* Supplied data *
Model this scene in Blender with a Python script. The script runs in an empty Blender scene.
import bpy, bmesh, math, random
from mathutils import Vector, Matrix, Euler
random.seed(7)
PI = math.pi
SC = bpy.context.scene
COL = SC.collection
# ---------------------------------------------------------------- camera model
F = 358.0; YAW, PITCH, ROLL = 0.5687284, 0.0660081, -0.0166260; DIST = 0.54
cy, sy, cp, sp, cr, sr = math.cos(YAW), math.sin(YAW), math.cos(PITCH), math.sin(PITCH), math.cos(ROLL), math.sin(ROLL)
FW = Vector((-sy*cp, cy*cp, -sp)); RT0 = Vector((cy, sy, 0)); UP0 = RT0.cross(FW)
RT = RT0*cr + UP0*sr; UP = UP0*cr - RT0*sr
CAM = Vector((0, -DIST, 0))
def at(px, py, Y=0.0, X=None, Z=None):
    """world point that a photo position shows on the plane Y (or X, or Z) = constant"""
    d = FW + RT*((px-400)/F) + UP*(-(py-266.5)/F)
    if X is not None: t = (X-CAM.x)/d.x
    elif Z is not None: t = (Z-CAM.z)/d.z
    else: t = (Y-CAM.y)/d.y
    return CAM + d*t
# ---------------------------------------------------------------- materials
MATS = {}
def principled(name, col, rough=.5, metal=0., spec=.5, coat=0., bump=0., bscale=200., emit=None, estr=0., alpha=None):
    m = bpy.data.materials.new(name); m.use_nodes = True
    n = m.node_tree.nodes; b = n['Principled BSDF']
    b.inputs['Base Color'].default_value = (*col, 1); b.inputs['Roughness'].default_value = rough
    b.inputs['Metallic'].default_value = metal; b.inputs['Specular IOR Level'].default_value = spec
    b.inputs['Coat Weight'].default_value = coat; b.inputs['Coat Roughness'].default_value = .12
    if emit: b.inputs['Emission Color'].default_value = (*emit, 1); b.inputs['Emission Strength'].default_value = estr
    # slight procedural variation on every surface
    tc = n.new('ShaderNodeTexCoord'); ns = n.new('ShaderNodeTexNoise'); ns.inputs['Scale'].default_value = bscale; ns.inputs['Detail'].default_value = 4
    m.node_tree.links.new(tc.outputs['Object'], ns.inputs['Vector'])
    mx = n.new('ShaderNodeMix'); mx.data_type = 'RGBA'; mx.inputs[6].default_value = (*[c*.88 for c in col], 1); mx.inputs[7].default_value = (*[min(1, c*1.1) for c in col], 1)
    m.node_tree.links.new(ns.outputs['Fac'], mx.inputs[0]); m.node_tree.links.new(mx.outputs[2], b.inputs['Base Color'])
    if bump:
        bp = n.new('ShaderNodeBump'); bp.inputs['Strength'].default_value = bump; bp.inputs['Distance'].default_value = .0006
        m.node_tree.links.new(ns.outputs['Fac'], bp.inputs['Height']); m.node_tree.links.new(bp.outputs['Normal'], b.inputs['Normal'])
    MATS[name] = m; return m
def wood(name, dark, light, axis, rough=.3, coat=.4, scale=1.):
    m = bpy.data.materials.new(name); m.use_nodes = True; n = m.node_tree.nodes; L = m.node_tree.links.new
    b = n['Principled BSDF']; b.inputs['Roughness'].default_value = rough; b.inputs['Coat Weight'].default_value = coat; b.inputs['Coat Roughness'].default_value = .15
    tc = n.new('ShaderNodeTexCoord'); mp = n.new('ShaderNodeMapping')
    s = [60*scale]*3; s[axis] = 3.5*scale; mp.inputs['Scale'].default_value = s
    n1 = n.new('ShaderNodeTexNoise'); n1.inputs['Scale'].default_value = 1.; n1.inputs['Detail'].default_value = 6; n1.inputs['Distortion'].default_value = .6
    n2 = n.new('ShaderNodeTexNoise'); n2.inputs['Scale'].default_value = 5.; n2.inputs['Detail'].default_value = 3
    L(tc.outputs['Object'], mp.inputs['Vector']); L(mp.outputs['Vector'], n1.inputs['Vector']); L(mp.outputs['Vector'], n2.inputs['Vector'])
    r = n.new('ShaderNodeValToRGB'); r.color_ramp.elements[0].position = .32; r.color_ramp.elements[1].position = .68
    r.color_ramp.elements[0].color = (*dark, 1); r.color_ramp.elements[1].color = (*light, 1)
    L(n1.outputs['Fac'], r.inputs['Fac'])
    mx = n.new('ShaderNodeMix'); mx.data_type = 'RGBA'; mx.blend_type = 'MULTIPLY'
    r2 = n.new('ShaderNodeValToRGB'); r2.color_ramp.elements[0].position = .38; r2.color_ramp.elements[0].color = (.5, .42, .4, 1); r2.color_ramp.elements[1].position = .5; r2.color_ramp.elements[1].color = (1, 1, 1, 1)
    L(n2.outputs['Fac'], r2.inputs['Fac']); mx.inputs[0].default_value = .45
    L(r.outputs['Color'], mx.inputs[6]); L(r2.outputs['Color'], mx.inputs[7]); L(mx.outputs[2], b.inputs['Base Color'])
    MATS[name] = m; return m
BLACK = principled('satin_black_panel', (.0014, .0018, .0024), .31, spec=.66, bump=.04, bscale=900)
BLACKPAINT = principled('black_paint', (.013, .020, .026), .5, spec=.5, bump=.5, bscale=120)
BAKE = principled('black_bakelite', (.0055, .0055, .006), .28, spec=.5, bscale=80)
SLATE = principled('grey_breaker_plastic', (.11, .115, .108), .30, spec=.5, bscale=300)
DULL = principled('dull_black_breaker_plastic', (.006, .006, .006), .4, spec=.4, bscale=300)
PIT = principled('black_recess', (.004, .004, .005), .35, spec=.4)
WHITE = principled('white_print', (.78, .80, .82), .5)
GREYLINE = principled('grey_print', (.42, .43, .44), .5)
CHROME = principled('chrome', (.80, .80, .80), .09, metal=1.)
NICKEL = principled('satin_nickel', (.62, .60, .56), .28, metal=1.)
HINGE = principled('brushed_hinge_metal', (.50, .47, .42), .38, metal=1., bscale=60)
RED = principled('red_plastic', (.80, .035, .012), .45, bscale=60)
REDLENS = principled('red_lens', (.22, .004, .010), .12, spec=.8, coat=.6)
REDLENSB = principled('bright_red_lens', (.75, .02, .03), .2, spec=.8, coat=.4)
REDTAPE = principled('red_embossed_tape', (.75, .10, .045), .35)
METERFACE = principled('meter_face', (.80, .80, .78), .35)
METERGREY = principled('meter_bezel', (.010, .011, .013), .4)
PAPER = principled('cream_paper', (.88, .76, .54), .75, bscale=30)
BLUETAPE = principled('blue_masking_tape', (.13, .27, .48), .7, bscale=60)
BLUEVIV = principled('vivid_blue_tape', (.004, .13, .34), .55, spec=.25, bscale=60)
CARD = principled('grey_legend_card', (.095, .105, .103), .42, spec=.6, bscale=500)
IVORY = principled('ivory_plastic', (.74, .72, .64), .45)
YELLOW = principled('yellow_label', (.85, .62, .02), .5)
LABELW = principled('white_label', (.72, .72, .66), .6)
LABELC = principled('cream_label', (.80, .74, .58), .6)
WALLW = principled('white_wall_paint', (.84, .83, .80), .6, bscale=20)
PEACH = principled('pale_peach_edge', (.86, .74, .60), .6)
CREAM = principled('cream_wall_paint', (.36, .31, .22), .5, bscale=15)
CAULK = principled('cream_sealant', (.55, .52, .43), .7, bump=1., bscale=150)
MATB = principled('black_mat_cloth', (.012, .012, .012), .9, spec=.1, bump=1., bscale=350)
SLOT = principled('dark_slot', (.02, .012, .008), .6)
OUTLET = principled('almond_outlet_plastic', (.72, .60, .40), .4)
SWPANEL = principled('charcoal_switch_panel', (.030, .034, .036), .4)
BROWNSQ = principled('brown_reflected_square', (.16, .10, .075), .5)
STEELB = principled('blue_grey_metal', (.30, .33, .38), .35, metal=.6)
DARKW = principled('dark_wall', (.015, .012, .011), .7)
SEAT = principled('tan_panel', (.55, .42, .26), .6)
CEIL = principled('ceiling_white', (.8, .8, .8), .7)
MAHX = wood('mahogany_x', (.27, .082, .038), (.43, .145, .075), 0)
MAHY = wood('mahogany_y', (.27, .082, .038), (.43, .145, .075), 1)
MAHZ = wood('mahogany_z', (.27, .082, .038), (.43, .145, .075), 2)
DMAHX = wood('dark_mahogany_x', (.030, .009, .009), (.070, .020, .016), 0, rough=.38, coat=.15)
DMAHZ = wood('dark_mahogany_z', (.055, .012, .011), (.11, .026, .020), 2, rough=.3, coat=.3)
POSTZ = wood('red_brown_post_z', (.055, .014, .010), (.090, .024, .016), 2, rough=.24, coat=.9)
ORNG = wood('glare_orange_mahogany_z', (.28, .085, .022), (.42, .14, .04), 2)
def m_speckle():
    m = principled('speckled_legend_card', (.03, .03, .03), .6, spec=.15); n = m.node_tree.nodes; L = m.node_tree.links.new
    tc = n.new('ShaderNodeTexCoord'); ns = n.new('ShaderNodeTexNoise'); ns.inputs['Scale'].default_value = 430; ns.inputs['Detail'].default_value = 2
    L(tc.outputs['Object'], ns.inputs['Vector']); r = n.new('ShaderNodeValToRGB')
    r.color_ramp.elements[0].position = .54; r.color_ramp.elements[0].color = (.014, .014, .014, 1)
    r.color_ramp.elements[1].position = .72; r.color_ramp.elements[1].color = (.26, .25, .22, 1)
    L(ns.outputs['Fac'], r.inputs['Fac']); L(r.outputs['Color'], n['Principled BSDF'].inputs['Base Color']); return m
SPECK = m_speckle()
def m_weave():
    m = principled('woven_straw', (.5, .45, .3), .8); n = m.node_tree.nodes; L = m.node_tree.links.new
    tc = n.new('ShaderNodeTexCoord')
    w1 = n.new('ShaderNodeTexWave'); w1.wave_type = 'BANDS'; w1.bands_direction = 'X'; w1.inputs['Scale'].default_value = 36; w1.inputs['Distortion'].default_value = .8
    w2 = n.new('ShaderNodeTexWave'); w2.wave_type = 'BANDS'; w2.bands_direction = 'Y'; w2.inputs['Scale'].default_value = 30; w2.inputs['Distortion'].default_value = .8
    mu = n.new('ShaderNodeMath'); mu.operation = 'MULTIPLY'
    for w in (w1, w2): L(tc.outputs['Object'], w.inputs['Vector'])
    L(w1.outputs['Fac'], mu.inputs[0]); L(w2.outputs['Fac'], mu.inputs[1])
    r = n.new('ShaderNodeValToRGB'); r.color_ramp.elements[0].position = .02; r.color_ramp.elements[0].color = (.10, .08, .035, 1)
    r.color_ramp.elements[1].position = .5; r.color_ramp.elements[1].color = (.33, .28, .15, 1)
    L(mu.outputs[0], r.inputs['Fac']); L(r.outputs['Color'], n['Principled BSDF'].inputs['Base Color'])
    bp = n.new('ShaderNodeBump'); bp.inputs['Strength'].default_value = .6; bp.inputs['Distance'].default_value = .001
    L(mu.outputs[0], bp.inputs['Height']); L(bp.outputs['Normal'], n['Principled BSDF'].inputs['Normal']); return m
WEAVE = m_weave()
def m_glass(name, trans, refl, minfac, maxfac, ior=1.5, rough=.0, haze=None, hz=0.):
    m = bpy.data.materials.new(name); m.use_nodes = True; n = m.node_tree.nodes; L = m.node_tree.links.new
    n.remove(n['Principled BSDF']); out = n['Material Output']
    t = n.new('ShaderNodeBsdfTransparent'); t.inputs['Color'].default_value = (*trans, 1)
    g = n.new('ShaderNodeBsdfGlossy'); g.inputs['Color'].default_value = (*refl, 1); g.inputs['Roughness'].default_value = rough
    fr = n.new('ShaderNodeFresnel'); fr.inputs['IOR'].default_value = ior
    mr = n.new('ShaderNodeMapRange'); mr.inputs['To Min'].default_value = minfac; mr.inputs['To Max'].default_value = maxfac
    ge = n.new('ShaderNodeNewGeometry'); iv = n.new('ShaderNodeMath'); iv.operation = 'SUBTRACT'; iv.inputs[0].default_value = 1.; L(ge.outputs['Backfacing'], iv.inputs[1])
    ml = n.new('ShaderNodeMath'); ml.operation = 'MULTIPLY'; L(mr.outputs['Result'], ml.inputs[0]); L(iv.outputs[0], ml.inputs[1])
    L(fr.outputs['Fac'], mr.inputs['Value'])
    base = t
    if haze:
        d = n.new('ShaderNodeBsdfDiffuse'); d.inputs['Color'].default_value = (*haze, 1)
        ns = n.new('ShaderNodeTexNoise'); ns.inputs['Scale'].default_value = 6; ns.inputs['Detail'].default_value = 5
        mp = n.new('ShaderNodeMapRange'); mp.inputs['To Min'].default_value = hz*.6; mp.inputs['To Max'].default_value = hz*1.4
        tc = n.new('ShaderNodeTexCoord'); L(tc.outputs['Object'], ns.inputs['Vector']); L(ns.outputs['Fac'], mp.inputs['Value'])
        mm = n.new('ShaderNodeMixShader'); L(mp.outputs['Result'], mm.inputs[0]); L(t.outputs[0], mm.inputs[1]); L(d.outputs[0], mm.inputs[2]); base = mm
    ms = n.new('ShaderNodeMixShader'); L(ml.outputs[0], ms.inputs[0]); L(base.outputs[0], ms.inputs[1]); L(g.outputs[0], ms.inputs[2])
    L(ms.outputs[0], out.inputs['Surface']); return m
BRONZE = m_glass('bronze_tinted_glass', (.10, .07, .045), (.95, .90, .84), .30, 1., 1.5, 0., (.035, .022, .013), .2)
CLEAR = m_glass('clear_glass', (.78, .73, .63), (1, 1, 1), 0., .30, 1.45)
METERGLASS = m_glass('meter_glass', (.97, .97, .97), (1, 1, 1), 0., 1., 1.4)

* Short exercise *
Go through the material above and count the lines that contain "scene"; give that number alone.

* Exercise solution *
2